## DIRECTION:
Return the whole listing, line for line, without the pictures in it.

## PROVIDED DATA:
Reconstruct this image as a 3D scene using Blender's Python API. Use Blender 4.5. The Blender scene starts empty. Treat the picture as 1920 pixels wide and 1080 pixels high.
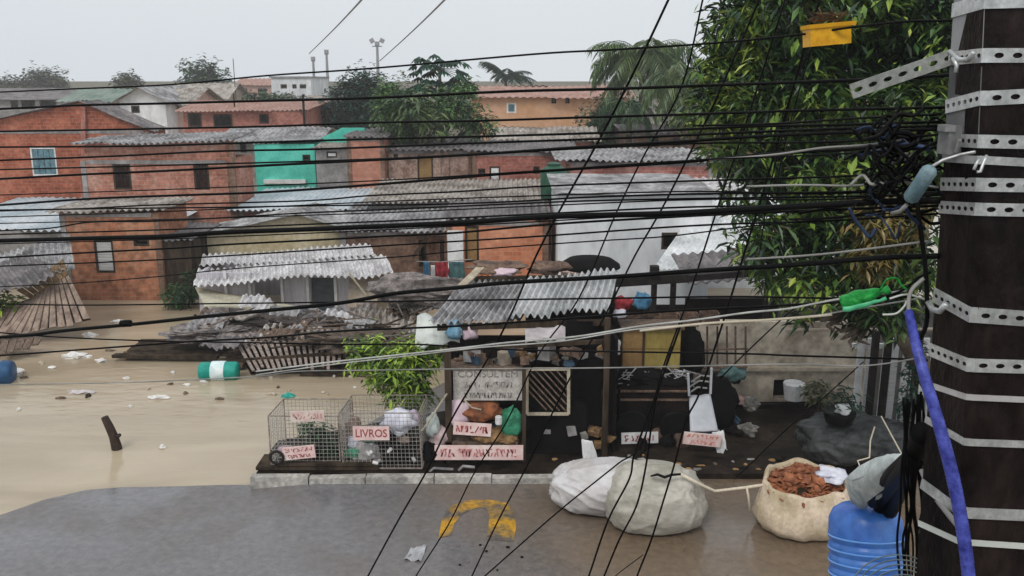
import bpy, math, random
from mathutils import Vector, Matrix, noise
R = math.radians
S = bpy.context.scene
random.seed(7)

# ------------------------------------------------------------------ camera, world, sun, exposure
FPX, PITCH, CH = 1663.0, R(13.2), 6.0
cam_d = bpy.data.cameras.new('camera')
cam = bpy.data.objects.new('camera', cam_d)
S.collection.objects.link(cam)
S.camera = cam
cam.location = (0, 0, CH)
cam.rotation_euler = (R(90) - PITCH, 0, 0)
cam_d.sensor_width = 36
cam_d.lens = 36 * FPX / 1920
cam_d.clip_start, cam_d.clip_end = 0.05, 3000

w = bpy.data.worlds.new('World')
S.world = w
w.use_nodes = True
nt = w.node_tree
bg = nt.nodes['Background']
sky = nt.nodes.new('ShaderNodeTexSky')
sky.sky_type = 'NISHITA'
sky.sun_disc = False
sky.sun_elevation = R(50)
sky.sun_rotation = R(150)
sky.air_density = 1.0
sky.dust_density = 6.0
hsv = nt.nodes.new('ShaderNodeHueSaturation')
hsv.inputs['Saturation'].default_value = 0.12
hsv.inputs['Value'].default_value = 1.0
nt.links.new(sky.outputs[0], hsv.inputs['Color'])
mxw = nt.nodes.new('ShaderNodeMix')           # an overcast deck over the clear sky
mxw.data_type = 'RGBA'
mxw.inputs[0].default_value = 0.86
cn = nt.nodes.new('ShaderNodeTexNoise')
cn.inputs['Scale'].default_value = 1.6
cn.inputs['Detail'].default_value = 4
cr = nt.nodes.new('ShaderNodeValToRGB')
cr.color_ramp.elements[0].position = 0.3
cr.color_ramp.elements[1].position = 0.75
cr.color_ramp.elements[0].color = (5.5, 5.95, 6.35, 1)
cr.color_ramp.elements[1].color = (6.3, 6.6, 6.85, 1)
nt.links.new(cn.outputs[0], cr.inputs[0])
nt.links.new(hsv.outputs[0], mxw.inputs[6])
nt.links.new(cr.outputs[0], mxw.inputs[7])
nt.links.new(mxw.outputs[2], bg.inputs['Color'])
bg.inputs['Strength'].default_value = 0.10

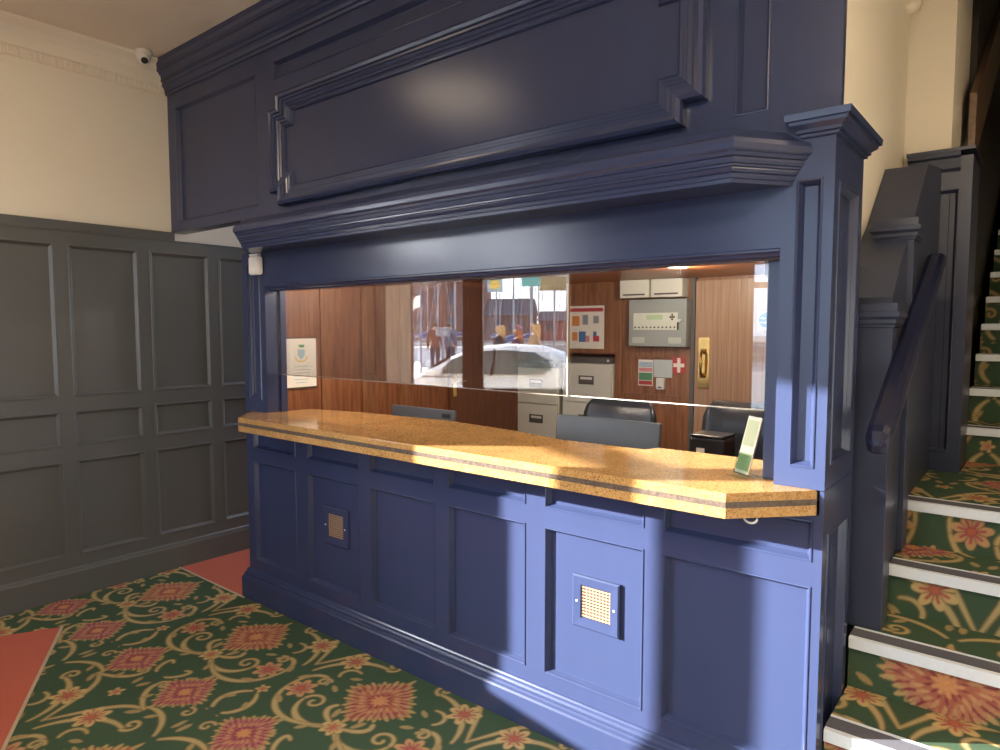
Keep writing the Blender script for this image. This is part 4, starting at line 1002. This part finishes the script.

## RIGHT ANSWER:
Reconstruct this image as a 3D scene using Blender's Python API. Use Blender 4.5. The Blender scene starts empty. Treat the picture as 1920 pixels wide and 1080 pixels high.
import bpy, math, random
from mathutils import Vector, Matrix, noise
R = math.radians
S = bpy.context.scene
random.seed(7)

# ------------------------------------------------------------------ camera, world, sun, exposure
FPX, PITCH, CH = 1663.0, R(13.2), 6.0
cam_d = bpy.data.cameras.new('camera')
cam = bpy.data.objects.new('camera', cam_d)
S.collection.objects.link(cam)
S.camera = cam
cam.location = (0, 0, CH)
cam.rotation_euler = (R(90) - PITCH, 0, 0)
cam_d.sensor_width = 36
cam_d.lens = 36 * FPX / 1920
cam_d.clip_start, cam_d.clip_end = 0.05, 3000

w = bpy.data.worlds.new('World')
S.world = w
w.use_nodes = True
nt = w.node_tree
bg = nt.nodes['Background']
sky = nt.nodes.new('ShaderNodeTexSky')
sky.sky_type = 'NISHITA'
sky.sun_disc = False
sky.sun_elevation = R(50)
sky.sun_rotation = R(150)
sky.air_density = 1.0
sky.dust_density = 6.0
hsv = nt.nodes.new('ShaderNodeHueSaturation')
hsv.inputs['Saturation'].default_value = 0.12
hsv.inputs['Value'].default_value = 1.0
nt.links.new(sky.outputs[0], hsv.inputs['Color'])
mxw = nt.nodes.new('ShaderNodeMix')           # an overcast deck over the clear sky
mxw.data_type = 'RGBA'
mxw.inputs[0].default_value = 0.86
cn = nt.nodes.new('ShaderNodeTexNoise')
cn.inputs['Scale'].default_value = 1.6
cn.inputs['Detail'].default_value = 4
cr = nt.nodes.new('ShaderNodeValToRGB')
cr.color_ramp.elements[0].position = 0.3
cr.color_ramp.elements[1].position = 0.75
cr.color_ramp.elements[0].color = (5.5, 5.95, 6.35, 1)
cr.color_ramp.elements[1].color = (6.3, 6.6, 6.85, 1)
nt.links.new(cn.outputs[0], cr.inputs[0])
nt.links.new(hsv.outputs[0], mxw.inputs[6])
nt.links.new(cr.outputs[0], mxw.inputs[7])
nt.links.new(mxw.outputs[2], bg.inputs['Color'])
bg.inputs['Strength'].default_value = 0.10

Keep writing the Blender script for this image. This is part 4, starting at line 1002. This part finishes the script.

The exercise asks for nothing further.